Timothy McVeigh’s former attorney has said that the Oklahoma City bomber’s execution could bring him martyrdom and create a wider forum for his anti-government views.

Stephen Jones, who led McVeigh’s defense team when he was convicted and sentenced to death on federal bombing charges, said McVeigh’s scheduled May 16 execution in Terre Haute, Indiana, was giving him a public platform he would not have if he were sentenced to life in prison.

He said he believes McVeigh wants to inspire others who share his views.

“Look at what hell one man caused. Look at what you can do,” Jones said in an interview with The Associated Press. The bombing killed 168 people and injured more than 500 others.

Jones also repeated his contention that the April 19, 1995 bombing was part of a conspiracy and that McVeigh is lying when he claims sole responsibility. He said McVeigh’s death will prevent authorities from learning the names of his co-conspirators.

“Tim McVeigh is a clever, manipulative, cunning person,” Jones said. “Tim McVeigh is certainly capable of elaborate lies. I’m not going to be silent when he lies, which he has.”

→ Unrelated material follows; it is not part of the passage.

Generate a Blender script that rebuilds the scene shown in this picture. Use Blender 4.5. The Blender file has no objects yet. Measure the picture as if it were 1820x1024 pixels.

Terry Nichols was convicted on federal conspiracy and manslaughter charges and sentenced to life in prison. Michael Fortier is serving a 12-year federal sentence after pleading guilty to having prior knowledge of the bombing plan but not alerting authorities.

But Jones said he believes others were also involved, and that McVeigh has remained silent to protect them.

“He was a member of a terrorist group and terrorist groups protect their members,” Jones said. “I don’t think the truth will ever come out.”

Although he has had no contact with McVeigh for three years, Jones said his thoughts will be with his former client during the execution.

“I think he’s terribly frightened, terribly afraid,” Jones said. “He has a goal larger than his life. He is willing to die for that goal.”